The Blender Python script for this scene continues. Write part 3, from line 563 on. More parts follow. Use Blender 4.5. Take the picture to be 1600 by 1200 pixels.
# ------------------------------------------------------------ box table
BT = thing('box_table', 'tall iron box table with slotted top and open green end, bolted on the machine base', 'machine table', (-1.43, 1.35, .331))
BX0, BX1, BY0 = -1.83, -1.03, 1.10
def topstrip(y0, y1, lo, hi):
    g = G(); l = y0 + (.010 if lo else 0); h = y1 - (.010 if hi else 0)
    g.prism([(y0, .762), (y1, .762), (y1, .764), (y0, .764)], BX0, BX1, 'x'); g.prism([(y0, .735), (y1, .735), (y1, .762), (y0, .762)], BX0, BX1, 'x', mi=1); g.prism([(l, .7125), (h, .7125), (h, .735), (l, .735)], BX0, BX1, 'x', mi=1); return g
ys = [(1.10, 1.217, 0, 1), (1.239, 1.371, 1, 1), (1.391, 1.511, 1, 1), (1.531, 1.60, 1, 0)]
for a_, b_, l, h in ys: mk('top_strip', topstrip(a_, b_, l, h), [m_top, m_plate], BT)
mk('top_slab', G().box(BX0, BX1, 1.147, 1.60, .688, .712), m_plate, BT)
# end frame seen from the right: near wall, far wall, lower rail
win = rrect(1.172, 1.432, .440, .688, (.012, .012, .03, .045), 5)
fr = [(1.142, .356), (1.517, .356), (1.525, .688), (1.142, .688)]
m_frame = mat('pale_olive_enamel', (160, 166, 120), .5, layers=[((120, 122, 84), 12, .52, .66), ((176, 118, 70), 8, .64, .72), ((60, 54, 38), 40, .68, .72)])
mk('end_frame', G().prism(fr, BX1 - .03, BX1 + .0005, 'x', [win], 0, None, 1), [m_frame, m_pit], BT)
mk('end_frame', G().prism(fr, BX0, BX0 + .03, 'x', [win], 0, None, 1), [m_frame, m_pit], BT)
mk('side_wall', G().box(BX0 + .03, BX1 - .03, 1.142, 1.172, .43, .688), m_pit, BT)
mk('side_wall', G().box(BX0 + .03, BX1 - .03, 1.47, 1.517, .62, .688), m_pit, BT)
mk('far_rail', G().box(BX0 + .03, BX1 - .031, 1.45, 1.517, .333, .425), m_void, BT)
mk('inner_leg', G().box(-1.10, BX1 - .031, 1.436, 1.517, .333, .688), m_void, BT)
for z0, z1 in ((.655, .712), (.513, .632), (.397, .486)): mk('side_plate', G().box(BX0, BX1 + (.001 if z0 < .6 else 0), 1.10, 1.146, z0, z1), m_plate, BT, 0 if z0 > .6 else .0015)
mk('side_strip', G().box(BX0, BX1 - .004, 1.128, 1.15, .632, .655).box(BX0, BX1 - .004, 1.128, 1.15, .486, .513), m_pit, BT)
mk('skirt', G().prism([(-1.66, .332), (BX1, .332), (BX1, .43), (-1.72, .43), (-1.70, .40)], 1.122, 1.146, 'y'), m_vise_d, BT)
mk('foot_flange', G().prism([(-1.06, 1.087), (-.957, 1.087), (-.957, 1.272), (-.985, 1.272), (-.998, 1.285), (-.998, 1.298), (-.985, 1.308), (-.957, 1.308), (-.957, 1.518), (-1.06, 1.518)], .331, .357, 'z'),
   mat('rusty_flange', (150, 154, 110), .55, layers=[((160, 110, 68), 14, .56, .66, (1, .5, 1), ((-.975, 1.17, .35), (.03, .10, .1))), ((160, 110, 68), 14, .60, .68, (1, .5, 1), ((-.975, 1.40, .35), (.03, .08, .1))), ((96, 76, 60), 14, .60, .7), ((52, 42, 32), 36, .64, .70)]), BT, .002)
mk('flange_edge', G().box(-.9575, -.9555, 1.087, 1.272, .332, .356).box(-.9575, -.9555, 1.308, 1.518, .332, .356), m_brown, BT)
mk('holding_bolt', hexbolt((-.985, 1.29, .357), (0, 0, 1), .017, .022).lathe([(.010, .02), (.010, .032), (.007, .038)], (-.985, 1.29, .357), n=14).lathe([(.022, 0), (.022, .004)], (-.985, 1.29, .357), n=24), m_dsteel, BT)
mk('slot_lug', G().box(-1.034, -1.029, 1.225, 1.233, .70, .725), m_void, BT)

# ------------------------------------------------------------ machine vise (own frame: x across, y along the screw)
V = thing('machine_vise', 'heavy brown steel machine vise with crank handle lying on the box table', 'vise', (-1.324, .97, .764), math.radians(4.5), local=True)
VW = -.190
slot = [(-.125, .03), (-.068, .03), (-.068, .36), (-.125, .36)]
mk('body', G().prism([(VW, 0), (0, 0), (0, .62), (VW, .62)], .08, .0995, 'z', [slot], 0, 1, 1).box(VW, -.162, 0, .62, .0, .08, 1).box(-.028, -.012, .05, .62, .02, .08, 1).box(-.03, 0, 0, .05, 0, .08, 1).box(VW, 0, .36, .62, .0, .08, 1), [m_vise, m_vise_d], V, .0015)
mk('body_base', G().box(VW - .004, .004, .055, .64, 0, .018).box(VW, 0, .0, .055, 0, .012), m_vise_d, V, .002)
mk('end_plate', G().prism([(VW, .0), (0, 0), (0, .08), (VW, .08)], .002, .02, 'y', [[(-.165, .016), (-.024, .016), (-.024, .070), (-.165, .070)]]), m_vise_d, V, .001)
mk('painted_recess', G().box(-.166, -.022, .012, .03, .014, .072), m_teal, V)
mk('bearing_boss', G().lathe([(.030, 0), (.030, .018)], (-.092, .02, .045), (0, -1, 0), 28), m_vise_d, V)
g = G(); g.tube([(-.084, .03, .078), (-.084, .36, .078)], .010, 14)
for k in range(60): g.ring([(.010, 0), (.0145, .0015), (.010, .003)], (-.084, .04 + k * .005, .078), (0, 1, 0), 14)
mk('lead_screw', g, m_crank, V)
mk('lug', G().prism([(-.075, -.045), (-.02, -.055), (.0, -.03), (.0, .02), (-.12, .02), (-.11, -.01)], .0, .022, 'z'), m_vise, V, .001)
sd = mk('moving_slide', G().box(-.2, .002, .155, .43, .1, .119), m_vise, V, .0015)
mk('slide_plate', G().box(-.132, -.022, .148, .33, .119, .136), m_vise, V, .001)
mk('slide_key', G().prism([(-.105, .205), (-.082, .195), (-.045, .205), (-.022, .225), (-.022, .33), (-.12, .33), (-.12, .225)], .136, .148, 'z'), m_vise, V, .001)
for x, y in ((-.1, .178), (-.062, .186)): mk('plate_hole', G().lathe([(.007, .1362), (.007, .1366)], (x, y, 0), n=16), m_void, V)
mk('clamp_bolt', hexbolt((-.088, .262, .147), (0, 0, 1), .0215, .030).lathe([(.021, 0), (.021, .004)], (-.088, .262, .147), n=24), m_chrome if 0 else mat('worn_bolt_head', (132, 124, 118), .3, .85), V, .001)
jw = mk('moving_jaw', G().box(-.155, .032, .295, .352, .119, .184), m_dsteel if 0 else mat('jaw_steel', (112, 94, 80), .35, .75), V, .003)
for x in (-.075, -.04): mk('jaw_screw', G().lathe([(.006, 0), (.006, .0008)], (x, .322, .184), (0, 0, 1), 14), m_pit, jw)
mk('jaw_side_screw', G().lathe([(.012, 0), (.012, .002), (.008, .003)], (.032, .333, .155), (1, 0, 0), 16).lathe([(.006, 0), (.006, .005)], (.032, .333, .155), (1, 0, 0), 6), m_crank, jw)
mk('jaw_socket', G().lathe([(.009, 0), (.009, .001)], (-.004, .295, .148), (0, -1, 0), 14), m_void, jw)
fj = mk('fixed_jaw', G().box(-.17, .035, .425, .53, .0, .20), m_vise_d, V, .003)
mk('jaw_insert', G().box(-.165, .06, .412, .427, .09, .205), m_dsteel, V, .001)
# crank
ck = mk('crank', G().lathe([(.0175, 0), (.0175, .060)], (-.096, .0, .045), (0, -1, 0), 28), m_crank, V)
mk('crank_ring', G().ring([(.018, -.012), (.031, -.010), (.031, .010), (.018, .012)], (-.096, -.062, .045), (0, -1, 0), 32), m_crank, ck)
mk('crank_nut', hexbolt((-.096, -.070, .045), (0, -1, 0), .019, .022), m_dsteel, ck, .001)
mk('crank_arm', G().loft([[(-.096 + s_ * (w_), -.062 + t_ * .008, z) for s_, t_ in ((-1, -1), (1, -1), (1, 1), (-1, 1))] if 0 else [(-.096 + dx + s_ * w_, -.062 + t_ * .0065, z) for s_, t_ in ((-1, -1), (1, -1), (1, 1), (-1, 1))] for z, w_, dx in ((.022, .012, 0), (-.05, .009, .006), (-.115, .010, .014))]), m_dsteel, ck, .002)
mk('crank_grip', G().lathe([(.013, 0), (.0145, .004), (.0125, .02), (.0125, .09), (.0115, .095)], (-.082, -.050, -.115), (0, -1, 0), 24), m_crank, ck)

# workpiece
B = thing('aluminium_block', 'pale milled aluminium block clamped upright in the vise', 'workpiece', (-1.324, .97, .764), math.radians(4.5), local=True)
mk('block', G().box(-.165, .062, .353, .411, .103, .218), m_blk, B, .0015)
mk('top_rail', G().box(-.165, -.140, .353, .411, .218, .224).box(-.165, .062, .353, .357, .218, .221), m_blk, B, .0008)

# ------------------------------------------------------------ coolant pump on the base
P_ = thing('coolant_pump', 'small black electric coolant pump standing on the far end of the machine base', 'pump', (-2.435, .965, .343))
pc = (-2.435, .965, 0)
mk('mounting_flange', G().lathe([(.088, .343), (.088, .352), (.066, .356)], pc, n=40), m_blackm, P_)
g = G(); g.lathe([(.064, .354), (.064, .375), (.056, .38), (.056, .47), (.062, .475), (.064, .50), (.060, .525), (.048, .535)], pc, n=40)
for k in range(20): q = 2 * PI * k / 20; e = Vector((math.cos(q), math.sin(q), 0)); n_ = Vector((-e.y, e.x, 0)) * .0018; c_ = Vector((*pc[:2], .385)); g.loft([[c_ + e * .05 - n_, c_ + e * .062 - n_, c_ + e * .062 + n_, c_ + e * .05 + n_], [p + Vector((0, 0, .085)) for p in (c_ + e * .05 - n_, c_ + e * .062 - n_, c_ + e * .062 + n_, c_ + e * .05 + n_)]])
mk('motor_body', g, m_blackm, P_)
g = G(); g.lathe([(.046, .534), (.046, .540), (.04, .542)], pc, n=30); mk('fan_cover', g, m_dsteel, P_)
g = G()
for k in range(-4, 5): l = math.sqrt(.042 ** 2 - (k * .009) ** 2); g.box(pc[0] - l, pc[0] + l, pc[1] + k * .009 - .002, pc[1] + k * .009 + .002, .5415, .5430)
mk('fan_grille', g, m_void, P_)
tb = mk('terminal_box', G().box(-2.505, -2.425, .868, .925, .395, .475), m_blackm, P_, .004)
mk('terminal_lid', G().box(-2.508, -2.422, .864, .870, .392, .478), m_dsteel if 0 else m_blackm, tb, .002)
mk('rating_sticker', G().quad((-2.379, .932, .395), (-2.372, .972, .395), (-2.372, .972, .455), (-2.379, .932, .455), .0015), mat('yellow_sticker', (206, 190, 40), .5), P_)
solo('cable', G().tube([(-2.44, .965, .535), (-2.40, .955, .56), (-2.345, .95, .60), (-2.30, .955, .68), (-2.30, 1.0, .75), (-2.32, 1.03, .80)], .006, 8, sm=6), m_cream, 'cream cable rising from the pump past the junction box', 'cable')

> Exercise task
In the listing above, find the line containing "1.517, .62, .688), m_pit, BT)" and the line containing "mk('far_rail', G().box(BX0 +", then quote both, plus every line between them, exactly as written.

> Problem solution
mk('side_wall', G().box(BX0 + .03, BX1 - .03, 1.47, 1.517, .62, .688), m_pit, BT)
mk('far_rail', G().box(BX0 + .03, BX1 - .031, 1.45, 1.517, .333, .425), m_void, BT)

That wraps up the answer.